* Begin *
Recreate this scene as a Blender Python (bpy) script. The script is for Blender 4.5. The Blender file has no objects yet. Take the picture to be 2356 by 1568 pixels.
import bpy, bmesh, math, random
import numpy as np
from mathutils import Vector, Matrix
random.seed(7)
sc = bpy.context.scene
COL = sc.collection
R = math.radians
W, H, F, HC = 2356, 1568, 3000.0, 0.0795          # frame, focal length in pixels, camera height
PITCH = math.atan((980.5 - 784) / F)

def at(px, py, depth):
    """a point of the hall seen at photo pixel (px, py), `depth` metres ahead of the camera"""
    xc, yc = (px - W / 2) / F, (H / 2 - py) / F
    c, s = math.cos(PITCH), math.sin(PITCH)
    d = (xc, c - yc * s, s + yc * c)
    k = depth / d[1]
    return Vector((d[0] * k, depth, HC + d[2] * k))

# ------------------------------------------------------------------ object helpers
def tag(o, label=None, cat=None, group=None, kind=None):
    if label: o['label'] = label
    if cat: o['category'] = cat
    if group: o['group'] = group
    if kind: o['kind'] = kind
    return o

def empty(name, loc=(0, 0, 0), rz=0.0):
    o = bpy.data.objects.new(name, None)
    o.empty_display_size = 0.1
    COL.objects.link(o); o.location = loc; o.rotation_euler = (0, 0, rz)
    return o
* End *
■ **Set task**
Quote the data above in full, changing nothing.

■ **Reply**
Recreate this scene as a Blender Python (bpy) script. The script is for Blender 4.5. The Blender file has no objects yet. Take the picture to be 2356 by 1568 pixels.
import bpy, bmesh, math, random
import numpy as np
from mathutils import Vector, Matrix
random.seed(7)
sc = bpy.context.scene
COL = sc.collection
R = math.radians
W, H, F, HC = 2356, 1568, 3000.0, 0.0795          # frame, focal length in pixels, camera height
PITCH = math.atan((980.5 - 784) / F)

def at(px, py, depth):
    """a point of the hall seen at photo pixel (px, py), `depth` metres ahead of the camera"""
    xc, yc = (px - W / 2) / F, (H / 2 - py) / F
    c, s = math.cos(PITCH), math.sin(PITCH)
    d = (xc, c - yc * s, s + yc * c)
    k = depth / d[1]
    return Vector((d[0] * k, depth, HC + d[2] * k))

# ------------------------------------------------------------------ object helpers
def tag(o, label=None, cat=None, group=None, kind=None):
    if label: o['label'] = label
    if cat: o['category'] = cat
    if group: o['group'] = group
    if kind: o['kind'] = kind
    return o

def empty(name, loc=(0, 0, 0), rz=0.0):
    o = bpy.data.objects.new(name, None)
    o.empty_display_size = 0.1
    COL.objects.link(o); o.location = loc; o.rotation_euler = (0, 0, rz)
    return o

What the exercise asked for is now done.